Entre finances et organisation interne
Le budget d’Al-Hurra a évolué à travers les années. Bénéficiant d’une somme de 62 millions de dollars pour l’année 2004, la chaîne tourne aujourd’hui avec un budget de 90 millions de dollars. Cette somme reste en deçà des souhaits des responsables d’Al-Hurra, qui avaient notamment demandé 112 millions de dollars pour l’année 2009. Mais elle n’en est pas moins importante pour qui la compare aux moyens attribués à d’autres médias défendant l’image des Etats-Unis. Alors que la Radio Free Europe tourne avec un budget annuel de 40 millions de dollars, l’hispanophone TV Marti se voit attribuer 30 millions de dollars, et la section persanophone de la Voice of Europe 20 millions de dollars.
Néanmoins, ces seuls aspects financiers ne suffisent en rien à expliquer pourquoi Al-Hurra a pu être l’objet de beaucoup de critiques depuis son lancement.
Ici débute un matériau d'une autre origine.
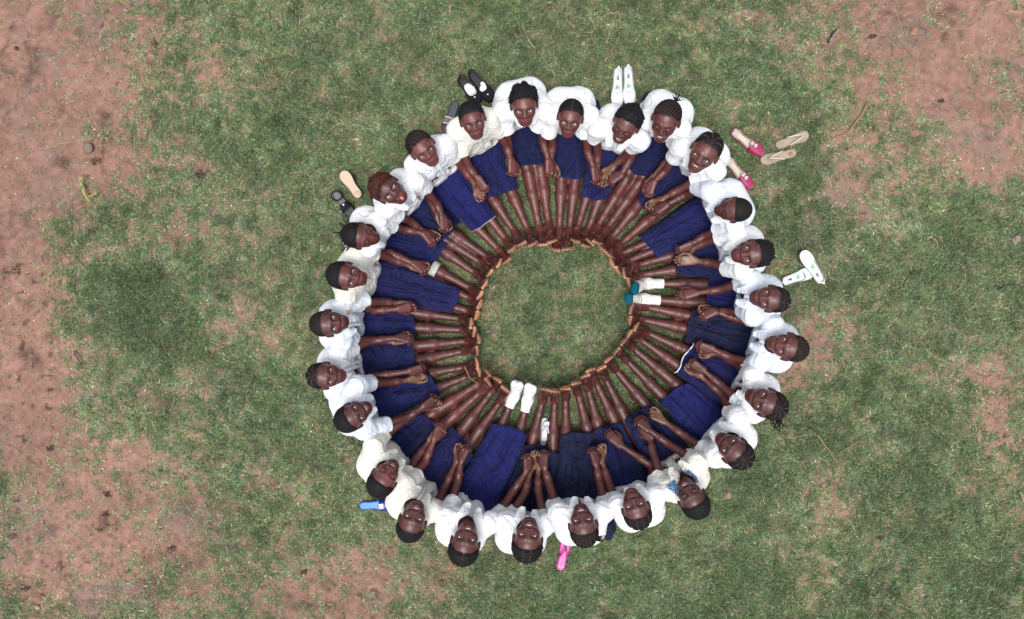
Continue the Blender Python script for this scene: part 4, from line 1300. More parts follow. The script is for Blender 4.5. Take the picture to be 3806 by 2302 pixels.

Ce sont en effet les particularités de la grille de programmes de cette chaîne, combinées à l’handicap généré par sa fonction initiale de défense des orientations de l’Administration Bush, qui rejailliront directement sur sa crédibilité, et donc, sur son audience.
Le budget de fonctionnement d’Al-Hurra peut en effet paraître réduit à première vue, notamment pour qui le compare à celui d’Al-Jazeera (quelque 500 millions de dollars annuels). Cela étant dit, l’exemple de la chaîne France 24, qui fait tourner ses trois réseaux de diffusion (français, anglais et arabe) avec un budget annuel total de 80 millions d’euros, suppose que Al-Hurra pourrait assez largement se satisfaire de la somme qui lui est allouée annuellement. Car dans les faits, outre la méfiance qu’elle a pu générer au Moyen-Orient dès son lancement du fait de sa fonction de défenseur de l’administration Bush, cette chaîne a aussi commis des erreurs de programmation. Al-Hurra diffuse en effet, à certains moments de la journée, tous genres de documentaires (scientifiques, techniques, animaliers…) en version originale anglaise sous-titrée, alors que le public a plutôt tendance à attendre d’une chaîne d’information qu’elle lui serve de l’actualité dans sa langue originale d’élocution (l’arabe) à une fréquence régulière. Ce qui a très certainement joué dans les difficultés de cette chaîne à avoir une force d’impact.
En parallèle, il convient de ne pas oublier que les orientations idéologiques de la chaîne ont aussi joué à rebours de ses intérêts. La ligne éditoriale de la chaîne, axée sur des arguments conformes à la rhétorique gouvernementale américaine, a évidemment beaucoup contribué à ce fait. Mais il y a lieu d’ajouter à cette explication un autre élément, qui rejoint plus spécifiquement la sociologie de la région. Le recours large – quoique non exclusif – de la chaîne Al-Hurra à des journalistes à l’accent libanais et aux prénoms à consonance chrétienne n’a en effet pas été pour convaincre les Arabes que les Etats-Unis approchaient le Moyen-Orient de manière neutre. Dans l’histoire de la région, les chrétiens libanais sont généralement – et parfois abusivement - considérés comme proches des Forces libanaises, formation politique libanaise aux relents parfois racistes et xénophobes qui considère que le Liban n’est ni un pays arabe, ni même musulman. Dès lors, un réflexe assez généralisé a pu pousser nombre de téléspectateurs du Moyen-Orient à en déduire que le projet d’Al-Hurra consistait à promouvoir une lecture communautaire des évolutions régionales, conformément à une vision défendue notamment par Israël.
A ces éléments s’ajoutent les failles dans la hiérarchie organisationnelle de la chaîne Al-Hurra, déterminée par le gouvernement américain. L’exemple de Brian Conniff, président à la fois de la chaîne et de Radio Sawa, en donne une bonne illustration. Outre qu’il n’a pas d’expérience prouvée dans le secteur des médias et de la communication, celui-ci ne parle pas l’arabe, ce qui est une contrainte considérable pour le président d’une chaîne qui n’en maîtrise absolument pas le contenu, si ce n’est au travers des éléments de traduction qui lui parviennent. Une critique assez similaire peut prévaloir dans le cas du directeur de l’information de la chaîne, Daniel Nassif. Non seulement celui-ci n’a pas non plus d’expérience dans le domaine des médias, mais il a eu de surcroît pour activité précédente la mise en place d’une politique de lobbying à Washington au profit d’un ancien général des Forces libanaises. Cette particularité de type politico-confessionnel est d’ailleurs l’un traits marquants dans la composition du personnel d’Al-Hurra.